Die Zürcher SP-Nationalrätin Céline Widmer zeigt sich gegenüber Nau.ch zufrieden mit dem Abstimmungsresultat. «Ich bin erfreut, dass die klare Mehrheit der Zürcher Stimmberechtigten der Stadtverwaltung nicht verbieten will, den Genderstern zu benutzen.»
Da es um ein internes Reglement gegangen sei, hätte es aus ihrer Sicht nicht zwingend eine Abstimmung gebraucht.
Zu einer möglichen schweizweiten Einführung des Gendersterns sagt die Sozialdemokratin: «Auf nationaler Ebene stellt sich die Frage für mich im Moment überhaupt nicht.»
Mitte-Stadler: Genderstern-Diskussion ist «unnötig»
Der Urner Mitte-Nationalrat Simon Stadler sagt zur Abstimmung: «Es ist ein Volksentscheid der Stadt Zürich.
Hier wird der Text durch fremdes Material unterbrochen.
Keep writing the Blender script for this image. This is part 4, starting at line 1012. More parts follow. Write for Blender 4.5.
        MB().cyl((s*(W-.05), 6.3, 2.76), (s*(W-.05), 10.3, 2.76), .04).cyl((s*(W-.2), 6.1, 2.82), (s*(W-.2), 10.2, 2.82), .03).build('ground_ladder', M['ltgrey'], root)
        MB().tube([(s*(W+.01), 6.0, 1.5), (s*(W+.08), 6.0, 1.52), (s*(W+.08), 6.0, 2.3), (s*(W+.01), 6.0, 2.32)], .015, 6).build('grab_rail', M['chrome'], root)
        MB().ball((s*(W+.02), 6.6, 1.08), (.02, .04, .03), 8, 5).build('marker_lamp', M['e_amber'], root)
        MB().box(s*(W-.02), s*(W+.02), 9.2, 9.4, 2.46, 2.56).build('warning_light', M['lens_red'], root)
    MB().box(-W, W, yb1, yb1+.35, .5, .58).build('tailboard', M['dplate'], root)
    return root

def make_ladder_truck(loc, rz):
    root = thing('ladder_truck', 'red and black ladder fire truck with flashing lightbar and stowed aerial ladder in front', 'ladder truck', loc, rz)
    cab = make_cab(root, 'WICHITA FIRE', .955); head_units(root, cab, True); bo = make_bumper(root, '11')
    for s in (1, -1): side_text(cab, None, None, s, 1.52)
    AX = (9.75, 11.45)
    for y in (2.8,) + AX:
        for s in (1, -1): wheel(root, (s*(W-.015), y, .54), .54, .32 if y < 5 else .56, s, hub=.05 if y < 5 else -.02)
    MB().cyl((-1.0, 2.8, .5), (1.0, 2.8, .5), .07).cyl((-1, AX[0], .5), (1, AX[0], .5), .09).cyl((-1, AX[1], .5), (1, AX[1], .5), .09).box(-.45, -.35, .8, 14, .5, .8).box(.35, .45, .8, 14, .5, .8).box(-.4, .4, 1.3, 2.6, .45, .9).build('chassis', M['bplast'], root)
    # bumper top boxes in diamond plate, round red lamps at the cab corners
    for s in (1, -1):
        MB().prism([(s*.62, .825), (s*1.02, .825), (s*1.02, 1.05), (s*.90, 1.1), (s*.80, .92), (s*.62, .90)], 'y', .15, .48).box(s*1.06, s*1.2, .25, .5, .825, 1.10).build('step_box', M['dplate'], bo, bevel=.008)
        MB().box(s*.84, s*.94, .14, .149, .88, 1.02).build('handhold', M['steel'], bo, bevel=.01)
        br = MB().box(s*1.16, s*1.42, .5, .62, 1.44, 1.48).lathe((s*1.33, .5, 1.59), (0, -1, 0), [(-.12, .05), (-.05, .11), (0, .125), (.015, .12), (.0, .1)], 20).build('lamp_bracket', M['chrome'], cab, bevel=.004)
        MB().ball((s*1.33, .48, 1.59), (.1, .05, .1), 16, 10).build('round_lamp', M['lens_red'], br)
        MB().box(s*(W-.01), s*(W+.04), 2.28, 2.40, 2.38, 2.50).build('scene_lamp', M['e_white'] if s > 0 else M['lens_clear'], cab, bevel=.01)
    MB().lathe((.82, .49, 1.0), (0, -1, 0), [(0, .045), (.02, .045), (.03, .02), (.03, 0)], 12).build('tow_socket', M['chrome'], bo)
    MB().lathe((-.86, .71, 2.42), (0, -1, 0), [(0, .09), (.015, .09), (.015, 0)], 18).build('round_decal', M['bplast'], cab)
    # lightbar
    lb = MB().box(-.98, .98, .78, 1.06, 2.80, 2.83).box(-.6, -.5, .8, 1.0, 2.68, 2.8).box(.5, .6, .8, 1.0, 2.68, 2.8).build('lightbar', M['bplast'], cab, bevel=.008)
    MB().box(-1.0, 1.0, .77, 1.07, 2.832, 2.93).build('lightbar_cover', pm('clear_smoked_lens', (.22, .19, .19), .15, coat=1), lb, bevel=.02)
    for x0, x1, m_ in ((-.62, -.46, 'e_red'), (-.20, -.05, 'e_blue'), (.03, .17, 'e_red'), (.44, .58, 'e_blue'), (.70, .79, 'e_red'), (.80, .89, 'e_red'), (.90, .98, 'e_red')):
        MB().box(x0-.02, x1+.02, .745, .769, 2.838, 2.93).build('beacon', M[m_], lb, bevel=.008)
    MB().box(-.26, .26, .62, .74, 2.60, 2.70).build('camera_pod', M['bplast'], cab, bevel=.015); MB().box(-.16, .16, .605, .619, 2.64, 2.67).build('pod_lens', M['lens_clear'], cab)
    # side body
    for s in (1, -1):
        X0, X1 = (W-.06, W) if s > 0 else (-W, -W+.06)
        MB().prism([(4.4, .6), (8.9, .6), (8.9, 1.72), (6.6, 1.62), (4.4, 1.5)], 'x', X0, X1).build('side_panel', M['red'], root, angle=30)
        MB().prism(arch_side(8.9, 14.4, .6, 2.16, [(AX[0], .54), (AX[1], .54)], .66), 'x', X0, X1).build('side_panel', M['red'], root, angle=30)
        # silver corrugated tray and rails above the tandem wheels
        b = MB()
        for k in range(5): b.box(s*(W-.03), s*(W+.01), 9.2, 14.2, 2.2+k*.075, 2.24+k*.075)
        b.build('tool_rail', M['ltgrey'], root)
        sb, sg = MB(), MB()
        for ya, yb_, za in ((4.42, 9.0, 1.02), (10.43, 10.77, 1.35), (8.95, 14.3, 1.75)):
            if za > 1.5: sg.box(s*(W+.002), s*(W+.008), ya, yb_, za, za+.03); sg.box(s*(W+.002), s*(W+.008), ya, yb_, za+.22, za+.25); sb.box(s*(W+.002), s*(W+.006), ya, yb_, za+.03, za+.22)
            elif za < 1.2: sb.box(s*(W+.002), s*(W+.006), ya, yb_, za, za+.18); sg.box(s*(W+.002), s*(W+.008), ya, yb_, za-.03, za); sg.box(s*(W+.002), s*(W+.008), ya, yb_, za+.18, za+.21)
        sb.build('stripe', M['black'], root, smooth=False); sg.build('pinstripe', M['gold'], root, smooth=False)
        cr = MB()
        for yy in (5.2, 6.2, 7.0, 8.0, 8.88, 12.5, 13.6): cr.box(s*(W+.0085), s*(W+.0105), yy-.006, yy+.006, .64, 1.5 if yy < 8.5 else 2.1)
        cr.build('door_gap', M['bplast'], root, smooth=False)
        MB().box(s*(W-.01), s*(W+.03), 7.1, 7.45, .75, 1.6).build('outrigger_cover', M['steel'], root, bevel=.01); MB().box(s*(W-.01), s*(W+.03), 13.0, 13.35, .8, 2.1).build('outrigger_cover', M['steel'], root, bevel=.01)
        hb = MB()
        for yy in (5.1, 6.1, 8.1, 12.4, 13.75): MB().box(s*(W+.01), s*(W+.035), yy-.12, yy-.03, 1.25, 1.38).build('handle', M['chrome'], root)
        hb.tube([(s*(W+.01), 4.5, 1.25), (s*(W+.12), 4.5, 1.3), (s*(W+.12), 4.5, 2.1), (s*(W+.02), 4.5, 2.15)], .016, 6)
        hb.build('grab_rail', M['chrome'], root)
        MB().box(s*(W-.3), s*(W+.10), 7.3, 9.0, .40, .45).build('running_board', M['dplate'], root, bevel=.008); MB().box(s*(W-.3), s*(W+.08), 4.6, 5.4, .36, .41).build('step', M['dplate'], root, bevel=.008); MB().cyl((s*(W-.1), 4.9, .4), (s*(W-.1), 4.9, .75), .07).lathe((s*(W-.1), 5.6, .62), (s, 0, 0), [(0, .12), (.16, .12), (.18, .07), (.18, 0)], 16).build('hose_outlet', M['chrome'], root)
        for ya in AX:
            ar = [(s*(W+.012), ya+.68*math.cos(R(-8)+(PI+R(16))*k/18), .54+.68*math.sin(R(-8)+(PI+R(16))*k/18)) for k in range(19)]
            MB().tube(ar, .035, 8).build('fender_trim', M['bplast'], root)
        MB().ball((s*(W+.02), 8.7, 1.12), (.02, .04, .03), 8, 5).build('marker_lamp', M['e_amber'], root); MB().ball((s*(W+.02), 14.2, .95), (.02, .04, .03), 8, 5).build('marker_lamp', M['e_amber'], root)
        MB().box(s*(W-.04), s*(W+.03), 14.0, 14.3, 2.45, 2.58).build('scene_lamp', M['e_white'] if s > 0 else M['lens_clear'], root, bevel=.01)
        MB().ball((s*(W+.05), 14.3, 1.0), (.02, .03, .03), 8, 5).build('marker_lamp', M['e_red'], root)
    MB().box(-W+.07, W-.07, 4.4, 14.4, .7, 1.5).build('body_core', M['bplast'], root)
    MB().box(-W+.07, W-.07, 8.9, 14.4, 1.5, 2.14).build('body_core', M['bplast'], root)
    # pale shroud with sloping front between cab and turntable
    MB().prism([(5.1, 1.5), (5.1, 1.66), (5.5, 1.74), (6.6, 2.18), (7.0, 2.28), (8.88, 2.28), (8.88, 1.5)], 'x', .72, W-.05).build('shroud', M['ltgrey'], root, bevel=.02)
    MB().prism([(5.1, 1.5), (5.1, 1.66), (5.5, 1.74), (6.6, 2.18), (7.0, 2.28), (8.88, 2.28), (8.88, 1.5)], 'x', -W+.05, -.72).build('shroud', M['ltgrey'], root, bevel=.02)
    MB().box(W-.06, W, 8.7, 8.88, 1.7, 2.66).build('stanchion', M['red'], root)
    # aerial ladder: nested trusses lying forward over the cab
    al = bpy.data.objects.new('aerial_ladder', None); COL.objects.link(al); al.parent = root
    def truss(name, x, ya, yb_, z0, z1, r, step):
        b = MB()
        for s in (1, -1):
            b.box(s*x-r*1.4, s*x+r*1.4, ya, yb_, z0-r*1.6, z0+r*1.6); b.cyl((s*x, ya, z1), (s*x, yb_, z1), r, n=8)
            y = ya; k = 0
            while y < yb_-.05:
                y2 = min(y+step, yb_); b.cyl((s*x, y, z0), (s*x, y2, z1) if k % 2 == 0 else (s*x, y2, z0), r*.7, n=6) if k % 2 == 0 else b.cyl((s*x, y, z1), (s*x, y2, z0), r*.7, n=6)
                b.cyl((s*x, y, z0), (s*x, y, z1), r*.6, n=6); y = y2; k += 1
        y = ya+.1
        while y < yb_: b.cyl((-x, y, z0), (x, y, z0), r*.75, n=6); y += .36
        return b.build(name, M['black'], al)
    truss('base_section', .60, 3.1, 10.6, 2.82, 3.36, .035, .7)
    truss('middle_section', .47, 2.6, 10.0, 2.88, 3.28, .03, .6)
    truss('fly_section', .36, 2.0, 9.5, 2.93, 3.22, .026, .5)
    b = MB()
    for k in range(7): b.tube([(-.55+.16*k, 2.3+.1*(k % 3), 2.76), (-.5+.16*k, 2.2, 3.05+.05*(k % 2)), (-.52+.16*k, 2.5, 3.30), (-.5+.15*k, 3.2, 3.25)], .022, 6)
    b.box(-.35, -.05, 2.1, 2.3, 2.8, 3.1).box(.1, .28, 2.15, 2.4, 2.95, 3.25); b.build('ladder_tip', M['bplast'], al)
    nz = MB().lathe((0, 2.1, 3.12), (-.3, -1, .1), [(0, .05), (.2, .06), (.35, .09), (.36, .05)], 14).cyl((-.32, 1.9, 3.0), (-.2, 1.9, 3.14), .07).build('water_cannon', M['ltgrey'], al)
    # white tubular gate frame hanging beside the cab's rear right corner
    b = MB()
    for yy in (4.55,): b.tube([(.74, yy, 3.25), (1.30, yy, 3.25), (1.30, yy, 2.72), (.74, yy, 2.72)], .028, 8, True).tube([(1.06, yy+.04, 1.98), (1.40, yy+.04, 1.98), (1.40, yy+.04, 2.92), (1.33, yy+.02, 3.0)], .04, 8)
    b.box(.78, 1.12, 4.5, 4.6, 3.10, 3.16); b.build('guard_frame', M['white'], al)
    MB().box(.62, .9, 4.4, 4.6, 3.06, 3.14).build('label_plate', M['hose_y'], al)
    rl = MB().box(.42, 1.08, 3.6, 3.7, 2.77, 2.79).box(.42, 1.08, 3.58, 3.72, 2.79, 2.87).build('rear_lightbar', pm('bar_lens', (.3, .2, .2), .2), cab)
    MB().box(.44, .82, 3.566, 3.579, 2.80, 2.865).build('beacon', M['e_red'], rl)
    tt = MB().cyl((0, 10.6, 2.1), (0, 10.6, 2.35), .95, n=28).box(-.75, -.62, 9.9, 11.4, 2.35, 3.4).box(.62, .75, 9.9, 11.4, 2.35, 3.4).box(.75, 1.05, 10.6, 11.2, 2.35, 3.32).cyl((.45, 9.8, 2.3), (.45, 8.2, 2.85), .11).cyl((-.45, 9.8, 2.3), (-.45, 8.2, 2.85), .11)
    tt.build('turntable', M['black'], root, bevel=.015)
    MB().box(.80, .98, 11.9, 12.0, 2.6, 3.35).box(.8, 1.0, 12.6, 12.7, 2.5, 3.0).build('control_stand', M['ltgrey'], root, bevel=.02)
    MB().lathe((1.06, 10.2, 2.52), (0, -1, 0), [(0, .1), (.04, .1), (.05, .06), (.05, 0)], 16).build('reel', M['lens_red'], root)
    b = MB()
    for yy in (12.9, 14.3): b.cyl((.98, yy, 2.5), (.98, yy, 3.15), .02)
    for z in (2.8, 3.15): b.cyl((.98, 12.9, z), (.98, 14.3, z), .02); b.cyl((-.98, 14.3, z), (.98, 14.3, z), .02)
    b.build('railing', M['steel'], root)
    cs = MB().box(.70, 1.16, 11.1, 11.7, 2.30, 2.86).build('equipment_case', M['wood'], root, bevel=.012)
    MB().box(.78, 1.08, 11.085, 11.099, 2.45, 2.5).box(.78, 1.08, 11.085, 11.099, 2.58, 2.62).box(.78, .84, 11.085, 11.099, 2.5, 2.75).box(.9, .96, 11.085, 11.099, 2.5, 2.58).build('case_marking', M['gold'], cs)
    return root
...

Daraus den Puls der Schweizer Bevölkerung abzuleiten, wäre vermessen.» Er glaube nicht, dass eine nationale Initiative für den Genderstern Erfolg hätte.
Der Primarlehrer sieht das Thema selbst ziemlich nüchtern. Er halte sich an die Regeln des Rats für deutsche Rechtschreibung, so Stadler. «Diese sehen keinen Genderstern oder Doppelpunkt vor, sondern orientieren sich an der gesprochenen Sprache.» Dem berechtigten Anliegen der Toleranz werde man nur mit einem Sprachzeichen ohnehin wohl kaum gerecht.
Entsprechend hält es Stadler für wenig sinnvoll, über dieses Sonderzeichen zu diskutieren. Er hält fest: «Die Genderstern-Diskussion wurde zu einer Lieblingsbeschäftigung von links und rechts. Für solche unnötigen Effekthaschereien will ich keine Zeit investieren.»
Stadlers Appell: «Packen wir die wirklichen Probleme der Zeit an, die die Menschen in der Schweiz wirklich beschäftigen.»
Sowohl der Politologe als auch die SP-Politikerin und ihr Mitte-Kollege sind sich also einig. Der Genderstern ist national aktuell kein dringendes Thema. Zumal er wie erwähnt wohl keine so grosse Rückendeckung geniesst wie in der Stadt Zürich.